When we asked why elder people did not ask questions we learned that they would never do that in front of the younger ones, afraid that they might seem stupid and lose face.
It was very good that no one mentioned anything about the form of the production or the achievement of the actors. It was all about the subject matter. 

What we learned in a talk afterward with Youk Chhang was that our doubts about the effectiveness of putting on a show in this kind of circumstances were ungrounded: it is a big family event. And like in a family people talk with one another, children play and scream. We have to let go of our urge to control the conditions of the public: like nobody outside the audience space, no children under twelve, etc. This is what it is, this is what we will get, this is what we can expect. And it is good as it is. 
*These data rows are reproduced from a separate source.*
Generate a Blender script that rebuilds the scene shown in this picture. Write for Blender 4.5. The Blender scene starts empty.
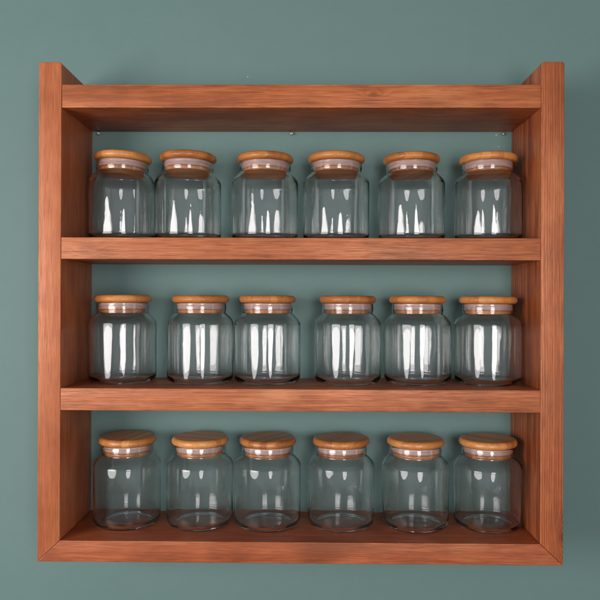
import bpy, bmesh, math, random
from mathutils import Vector, Matrix

random.seed(7)
scene = bpy.context.scene
COL = scene.collection
R = math.radians

# ------------------------------------------------------------------ helpers
def link(o, parent=None):
    COL.objects.link(o)
    if parent is not None:
        o.parent = parent
    return o


def mesh_obj(name, bm, mats, parent=None, loc=(0, 0, 0), smooth=False):
    me = bpy.data.meshes.new(name)
    bm.normal_update()
    bm.to_mesh(me)
    bm.free()
    for m in (mats if isinstance(mats, (list, tuple)) else [mats]):
        me.materials.append(m)
    if smooth:
        for p in me.polygons:
            p.use_smooth = True
    o = bpy.data.objects.new(name, me)
    o.location = loc
    return link(o, parent)


def thing(name, label, cat, loc=(0, 0, 0), group=None):
    o = bpy.data.objects.new(name, None)
    o.empty_display_size = 0.01
    o.location = loc
    link(o)
    o['label'] = label
    o['category'] = cat
    if group:
        o['group'] = group
    return o


def arc(cx, cz, r, a0, a1, n):
    return [(cx + r * math.cos(R(a0 + (a1 - a0) * i / n)), cz + r * math.sin(R(a0 + (a1 - a0) * i / n)))
            for i in range(n + 1)]


def lathe(profile, seg=96, closed=False, wob=None, zs=1.0):
    """Revolve (r, z) points about z; points with r == 0 become poles."""
    bm = bmesh.new()
    rings = []
    for r, z in profile:
        if r < 1e-7:
            rings.append([bm.verts.new((0, 0, z * zs))])
        else:
            ring = []
            for k in range(seg):
                a = 2 * math.pi * k / seg
                rr = r + (wob(a, z) if wob else 0.0)
                ring.append(bm.verts.new((rr * math.cos(a), rr * math.sin(a), z * zs)))
            rings.append(ring)
    n = len(rings)
    for i in range(n if closed else n - 1):
        A, B = rings[i], rings[(i + 1) % n]
        for k in range(seg):
            k2 = (k + 1) % seg
            if len(A) == 1 and len(B) == 1:
                continue
            if len(A) == 1:
                bm.faces.new((A[0], B[k2], B[k]))
            elif len(B) == 1:
                bm.faces.new((A[k], A[k2], B[0]))
            else:
                bm.faces.new((A[k], A[k2], B[k2], B[k]))
    bmesh.ops.recalc_face_normals(bm, faces=bm.faces[:])
    return bm


# ------------------------------------------------------------------ node helpers
class NT:
    def __init__(self, name):
        self.m = bpy.data.materials.new(name)
        self.m.use_nodes = True
        self.t = self.m.node_tree
        self.t.nodes.clear()
        self.out = self.t.nodes.new('ShaderNodeOutputMaterial')

    def n(self, kind, **kw):
        nd = self.t.nodes.new(kind)
        for k, v in kw.items():
            setattr(nd, k, v)
        return nd

    def setin(self, sock, v):
        if v is None:
            return
        if isinstance(v, bpy.types.NodeSocket):
            self.t.links.new(v, sock)
        elif isinstance(v, bpy.types.Node):
            self.t.links.new(v.outputs[0], sock)
        else:
            sock.default_value = v

    def math(self, op, a, b=None, c=None, clamp=False):
        nd = self.n('ShaderNodeMath', operation=op, use_clamp=clamp)
        for i, v in enumerate((a, b, c)):
            self.setin(nd.inputs[i], v)
        return nd.outputs[0]

    def vmath(self, op, a, b=None):
        nd = self.n('ShaderNodeVectorMath', operation=op)
        self.setin(nd.inputs[0], a)
        self.setin(nd.inputs[1], b)
        return nd.outputs['Value'] if op in ('LENGTH', 'DISTANCE', 'DOT_PRODUCT') else nd.outputs['Vector']

    def noise(self, vec, scale, detail=3.0, rough=0.5, dist=0.0, dim='3D', w=None):
        nd = self.n('ShaderNodeTexNoise', noise_dimensions=dim)
        if vec is not None:
            self.setin(nd.inputs['Vector'], vec)
        if w is not None:
            self.setin(nd.inputs['W'], w)
        nd.inputs['Scale'].default_value = scale
        nd.inputs['Detail'].default_value = detail
        nd.inputs['Roughness'].default_value = rough
        nd.inputs['Distortion'].default_value = dist
        return nd.outputs['Fac']

    def ramp(self, fac, stops, interp='LINEAR'):
        nd = self.n('ShaderNodeValToRGB')
        self.setin(nd.inputs[0], fac)
        cr = nd.color_ramp
        cr.interpolation = interp
        while len(cr.elements) > 1:
            cr.elements.remove(cr.elements[0])
        cr.elements[0].position = stops[0][0]
        cr.elements[0].color = (*stops[0][1], 1)
        for p, c in stops[1:]:
            e = cr.elements.new(p)
            e.color = (*c, 1)
        return nd.outputs[0]

    def maprange(self, v, a, b, c, d, smooth=False):
        nd = self.n('ShaderNodeMapRange', clamp=True)
        if smooth:
            nd.interpolation_type = 'SMOOTHSTEP'
        for i, x in enumerate((v, a, b, c, d)):
            self.setin(nd.inputs[i], x)
        return nd.outputs[0]

    def mix(self, fac, a, b, mode='MIX'):
        nd = self.n('ShaderNodeMix', data_type='RGBA', blend_type=mode)
        self.setin(nd.inputs[0], fac)
        for sock, v in ((nd.inputs[6], a), (nd.inputs[7], b)):
            if isinstance(v, tuple) and len(v) == 3:
                v = (*v, 1)
            self.setin(sock, v)
        return nd.outputs[2]

    def scale_vec(self, vec, s):
        return self.vmath('MULTIPLY', vec, s)

    def principled(self, **kw):
        b = self.n('ShaderNodeBsdfPrincipled')
        for k, v in kw.items():
            if isinstance(v, tuple) and len(v) == 3 and 'Color' in k:
                v = (*v, 1)
            self.setin(b.inputs[k], v)
        self.t.links.new(b.outputs[0], self.out.inputs['Surface'])
        return b

    def bump(self, height, strength, dist):
        nd = self.n('ShaderNodeBump')
        self.setin(nd.inputs['Height'], height)
        nd.inputs['Strength'].default_value = strength
        nd.inputs['Distance'].default_value = dist
        return nd.outputs[0]


# ------------------------------------------------------------------ materials
def wood_material(name, axis, pith, spacing, contrast, seed, knots=(), tint=(1, 1, 1), wav=1.0, jitter=1.8, fleck=1.0):
    """Stained pine.  axis: grain direction of the board; pith: where the tree's heart lay, in metres from
    the board's centre across the grain; spacing: mean ring width; knots: (x, y, z, size)."""
    N = NT(name)
    co = N.n('ShaderNodeTexCoord').outputs['Object']
    sep = N.n('ShaderNodeSeparateXYZ')
    N.setin(sep.inputs[0], co)
    X, Y, Z = sep.outputs
    sd = (seed * 1.37, seed * 2.11, seed * 0.73)
    if axis == 'X':
        a, b, stretch = Y, Z, (1.0, 14.0, 14.0)
        fine = (45.0, 1000.0, 1000.0)
        pore_s = (32.0, 1500.0, 1500.0)
        patch_s = (7.0, 26.0, 26.0)
        mid = (16.0, 330.0, 330.0)
    else:
        a, b, stretch = X, Y, (14.0, 14.0, 1.0)
        fine = (1000.0, 1000.0, 45.0)
        pore_s = (1500.0, 1500.0, 32.0)
        patch_s = (26.0, 26.0, 7.0)
        mid = (330.0, 330.0, 16.0)
    cs = N.vmath('ADD', co, sd)
    warp = N.noise(N.scale_vec(cs, stretch), 5.0, 2.0, 0.5)
    warp2 = N.noise(N.scale_vec(cs, stretch), 22.0, 2.0, 0.5)
    da = N.math('SUBTRACT', a, pith[0])
    db = N.math('SUBTRACT', b, pith[1])
    r = N.math('SQRT', N.math('ADD', N.math('MULTIPLY', da, da), N.math('MULTIPLY', db, db)))
    r = N.math('ADD', r, N.math('MULTIPLY', N.math('SUBTRACT', warp, 0.5), 0.010 * wav))
    r = N.math('ADD', r, N.math('MULTIPLY', N.math('SUBTRACT', warp2, 0.5), 0.0018 * wav))
    core = None
    for (kx, ky, kz, ks) in knots:
        el = (0.45, 1.0, 1.0) if axis == 'X' else (1.0, 1.0, 0.45)
        dv = N.scale_vec(N.vmath('SUBTRACT', co, (kx, ky, kz)), el)
        d = N.vmath('LENGTH', dv)
        g = N.maprange(d, 0.0, ks * 2.6, 1.0, 0.0, True)
        r = N.math('ADD', r, N.math('MULTIPLY', N.math('MULTIPLY', g, g), ks * 1.5))
        dn = N.math('ADD', d, N.math('MULTIPLY', N.math('SUBTRACT', warp2, 0.5), ks * 0.9))
        c = N.maprange(dn, ks * 0.15, ks * 0.75, 1.0, 0.0, True)
        core = c if core is None else N.math('MAXIMUM', core, c)
    # uneven ring widths
    jit = N.noise(None, 1.0 / (spacing * 3.1), 2.0, 0.6, dim='1D', w=N.math('ADD', r, seed * 0.31))
    ph = N.math('ADD', N.math('DIVIDE', r, spacing), N.math('MULTIPLY', jit, jitter))
    fr = N.math('FRACT', ph)
    ring = N.ramp(fr, [(0.0, (0.25,) * 3), (0.10, (0.0,) * 3), (0.5, (0.18,) * 3), (0.80, (0.75,) * 3),
                       (0.90, (1.0,) * 3), (0.97, (0.8,) * 3), (1.0, (0.25,) * 3)])
    ring = N.math('MULTIPLY', ring, contrast)
    fib = N.noise(N.scale_vec(cs, fine), 1.0, 3.0, 0.65)
    fibm = N.noise(N.scale_vec(cs, mid), 1.0, 3.0, 0.6)
    blot = N.noise(cs, 16.0, 4.0, 0.55)
    blot2 = N.noise(N.scale_vec(cs, stretch), 3.0, 3.0, 0.5)
    t = N.math('ADD', ring, N.math('MULTIPLY', N.math('SUBTRACT', fib, 0.5), fleck))
    t = N.math('ADD', t, N.math('MULTIPLY', N.math('SUBTRACT', fibm, 0.5), fleck * 0.5))
    t = N.math('ADD', t, N.math('MULTIPLY', N.math('SUBTRACT', blot, 0.5), 0.75))
    t = N.math('ADD', t, N.math('MULTIPLY', N.math('SUBTRACT', blot2, 0.5), 0.40))
    t = N.math('ADD', t, 0.30, clamp=True)
    c = N.ramp(t, [(0.0, (0.46, 0.140, 0.050)), (0.35, (0.310, 0.077, 0.024)), (0.70, (0.155, 0.032, 0.0100)),
                   (1.0, (0.055, 0.011, 0.004))])
    # the stain took unevenly: redder, darker patches and paler rubbed ones
    patch = N.noise(N.scale_vec(N.vmath('ADD', cs, (3.1, 0.7, 5.3)), patch_s), 1.0, 4.0, 0.6)
    c = N.mix(N.maprange(patch, 0.50, 0.72, 0.0, 0.60, True), c, (0.120, 0.026, 0.0085))
    c = N.mix(N.maprange(patch, 0.46, 0.26, 0.0, 0.50, True), c, (0.56, 0.215, 0.088))
    pore = N.noise(N.scale_vec(cs, pore_s), 1.0, 2.0, 0.5)
    porem = N.maprange(pore, 0.60, 0.67, 0.0, 1.0)
    c = N.mix(N.math('MULTIPLY', porem, 0.55), c, (0.070, 0.016, 0.006))
    # handled edges where the stain has rubbed thin
    bev = N.n('ShaderNodeBevel', samples=4)
    bev.inputs['Radius'].default_value = 0.0011
    geo = N.n('ShaderNodeNewGeometry')
    edge = N.math('SUBTRACT', 1.0, N.vmath('DOT_PRODUCT', bev.outputs[0], geo.outputs['True Normal']))
    wearn = N.noise(cs, 110.0, 4.0, 0.65)
    wear = N.math('MULTIPLY', N.maprange(edge, 0.02, 0.16, 0.0, 1.0), N.maprange(wearn, 0.38, 0.58, 0.10, 0.9))
    c = N.mix(wear, c, (0.60, 0.280, 0.140))
    c = N.mix(1.0, c, tint, 'MULTIPLY')
    if core is not None:
        c = N.mix(N.math('MULTIPLY', core, 0.5), c, (0.05, 0.012, 0.006))
    rough = N.maprange(fib, 0.25, 0.8, 0.36, 0.56)
    h = N.math('ADD', N.math('MULTIPLY', fib, 0.5), N.math('MULTIPLY', ring, -0.5))
    h = N.math('SUBTRACT', h, N.math('MULTIPLY', porem, 0.5))
    N.principled(**{'Base Color': c, 'Roughness': rough, 'Specular IOR Level': 0.85, 'Specular Tint': (1.0, 0.60, 0.42, 1),
                    'Normal': N.bump(h, 0.22, 0.0006)})
    return N.m


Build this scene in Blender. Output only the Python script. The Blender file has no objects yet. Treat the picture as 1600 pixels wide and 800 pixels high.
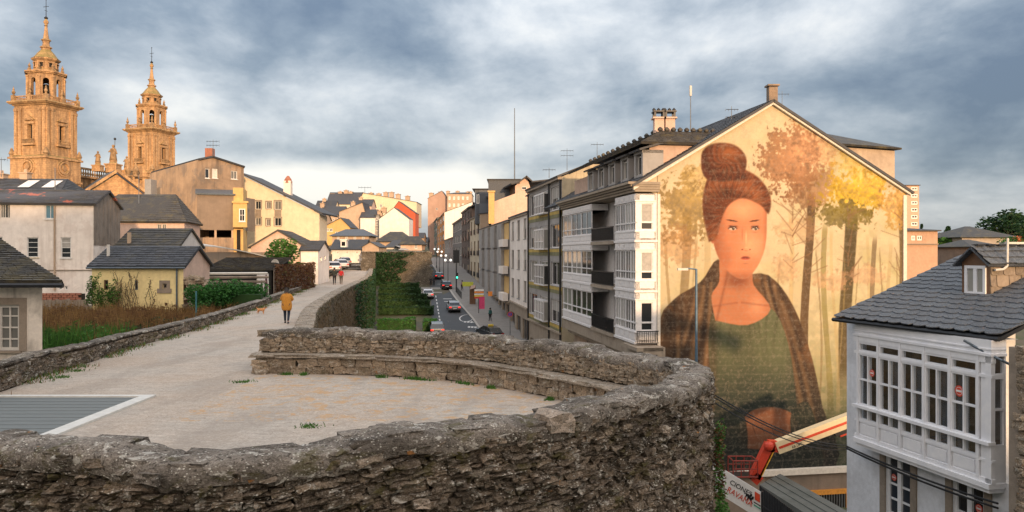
import bpy, bmesh, math, random
import numpy as np
from math import sin, cos, pi, radians, sqrt, atan2
from mathutils import Vector, Matrix, noise as mnoise
from mathutils.geometry import tessellate_polygon

random.seed(7)
SC = bpy.context.scene
COL = SC.collection
# ------------------------------------------------------------------ camera, sky, sun, exposure
F = 1200.0; CAMZ = 3.4; HY = 395.0
cam_d = bpy.data.cameras.new('camera'); cam = bpy.data.objects.new('camera', cam_d); COL.objects.link(cam)
cam.location = (0, 0, CAMZ); cam.rotation_euler = (radians(90), 0, 0)
cam_d.sensor_width = 36; cam_d.lens = 36 * F / 1600; cam_d.shift_y = (HY - 400) / 1600 * 1.0
cam_d.clip_start = 0.1; cam_d.clip_end = 12000
SC.camera = cam
SC.view_settings.view_transform = 'Standard'; SC.view_settings.look = 'None'
SC.view_settings.exposure = 0.55; SC.view_settings.gamma = 1.0
SUN_EL = radians(9.0); SUN_X = 0.33          # sun low behind the camera, a little to the right
sun_dir = Vector((SUN_X, -1, math.tan(SUN_EL) * sqrt(1 + SUN_X ** 2))).normalized()
sd = bpy.data.lights.new('sun', 'SUN'); sd.energy = 3.1; sd.angle = radians(2.0); sd.color = (1.0, 0.63, 0.34)
so = bpy.data.objects.new('sun', sd); COL.objects.link(so); so.location = (0, -50, 60)
so.rotation_euler = sun_dir.to_track_quat('Z', 'Y').to_euler()
W = bpy.data.worlds.new('World'); SC.world = W; W.use_nodes = True


class NT:
    def __init__(s, tree):
        s.t = tree; s.n = tree.nodes; s.l = tree.links
    def node(s, typ, **kw):
        n = s.n.new(typ)
        for k, v in kw.items(): setattr(n, k, v)
        return n
    def put(s, sock, v):
        if v is None: return
        if isinstance(v, bpy.types.NodeSocket): s.l.new(v, sock)
        else:
            if isinstance(v, (tuple, list)) and len(v) == 3 and sock.type == 'RGBA': v = (*v, 1)
            sock.default_value = v
    def math(s, op, a, b=None, c=None, clamp=False):
        n = s.node('ShaderNodeMath', operation=op, use_clamp=clamp)
        s.put(n.inputs[0], a); s.put(n.inputs[1], b)
        if c is not None: s.put(n.inputs[2], c)
        return n.outputs[0]
    def vmath(s, op, a, b=None):
        n = s.node('ShaderNodeVectorMath', operation=op)
        s.put(n.inputs[0], a); s.put(n.inputs[1], b)
        return n.outputs['Value'] if op in ('DOT_PRODUCT', 'LENGTH') else n.outputs[0]
    def mapping(s, v, scale=(1, 1, 1), loc=(0, 0, 0), rot=(0, 0, 0)):
        n = s.node('ShaderNodeMapping'); s.put(n.inputs[0], v)
        n.inputs['Location'].default_value = loc; n.inputs['Rotation'].default_value = rot; n.inputs['Scale'].default_value = scale
        return n.outputs[0]
    def noise(s, v, scale, detail=4, rough=0.55, dist=0.0, out=0):
        n = s.node('ShaderNodeTexNoise'); s.put(n.inputs['Vector'], v)
        s.put(n.inputs['Scale'], scale); s.put(n.inputs['Detail'], detail); s.put(n.inputs['Roughness'], rough)
        s.put(n.inputs['Distortion'], dist)
        return n.outputs[out]
    def voro(s, v, scale, feature='F1', rnd=1.0, out=0):
        n = s.node('ShaderNodeTexVoronoi', feature=feature); s.put(n.inputs['Vector'], v); s.put(n.inputs['Scale'], scale)
        s.put(n.inputs['Randomness'], rnd)
        return n.outputs[out]
    def ramp(s, fac, stops, interp='LINEAR'):
        n = s.node('ShaderNodeValToRGB'); s.put(n.inputs[0], fac); r = n.color_ramp; r.interpolation = interp
        while len(r.elements) < len(stops): r.elements.new(0.5)
        for e, (p, c) in zip(r.elements, stops):
            e.position = p; e.color = (c, c, c, 1) if isinstance(c, (int, float)) else (*c, 1)
        return n.outputs[0]
    def mix(s, fac, a, b, blend='MIX'):
        n = s.node('ShaderNodeMix', data_type='RGBA', blend_type=blend); s.put(n.inputs[0], fac)
        s.put(n.inputs[6], a); s.put(n.inputs[7], b)
        return n.outputs[2]
    def sep(s, v):
        n = s.node('ShaderNodeSeparateXYZ'); s.put(n.inputs[0], v); return n.outputs
    def comb(s, x, y, z):
        n = s.node('ShaderNodeCombineXYZ'); s.put(n.inputs[0], x); s.put(n.inputs[1], y); s.put(n.inputs[2], z); return n.outputs[0]
    def bump(s, h, strength=0.4, dist=0.02, normal=None):
        n = s.node('ShaderNodeBump'); s.put(n.inputs['Height'], h); n.inputs['Strength'].default_value = strength
        n.inputs['Distance'].default_value = dist; s.put(n.inputs['Normal'], normal)
        return n.outputs[0]


# sky: Nishita under a broken evening cloud deck (brighter overhead, as overcast skies are)
w = NT(W.node_tree)
for n in list(w.n): w.n.remove(n)
wo = w.node('ShaderNodeOutputWorld'); bg = w.node('ShaderNodeBackground'); bg.inputs[1].default_value = 0.1
sky = w.node('ShaderNodeTexSky', sky_type='NISHITA', sun_disc=False); sky.sun_elevation = SUN_EL
sky.sun_rotation = atan2(sun_dir.x, sun_dir.y); sky.altitude = 400; sky.dust_density = 1.5
tc = w.node('ShaderNodeTexCoord'); D = tc.outputs['Generated']
sx = w.sep(D); zz = w.math('MAXIMUM', sx[2], 0.0)
den = w.math('ADD', zz, 0.11)
P = w.comb(w.math('DIVIDE', sx[0], den), w.math('DIVIDE', sx[1], den), 0.0)
P1 = w.mapping(P, (0.40, 0.50, 1), (3.1, 1.7, 0), (0, 0, radians(-12)))
big = w.noise(P1, 1.0, 5, 0.50, 0.25)
P2 = w.mapping(w.comb(w.math('MULTIPLY', sx[0], 3.0), sx[1], w.math('MULTIPLY', sx[2], 5.2)), (1, 1, 1), (3.7, 0.4, 2), (0, radians(8), 0))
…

In this tour the hardest job is for the technicians who have to travel a long way, built up, break down, travel a long way, built up again, and all in this heat.

Now we are back in Phnom Penh. 
Annemarie had a good talk with Youk Chhang about the radio version. This will be prepared during the summer, both in Amsterdam rewriting the script and in Phnom Penh pre producing the radio recording.
When she goes back in November she will re rehearse the play for a second stretch of the tour through the provinces and rehearse the radio version, record it in a radio studio and after that do the editing.

Yesterday evening, the cast organized a party at the house of Theary, where we were overloaded with beautiful presents from each member. 

This afternoon we'll go to Kandal Province, which is one and a half hour driving from Phnom Penh. 
The weather forecast tells that there might be showers in which case we won't be able to play, but that's what it is. 
We learned to go with the flow. No problem.

Friendly greetings Annemarie, Nan, Ferry and Richt.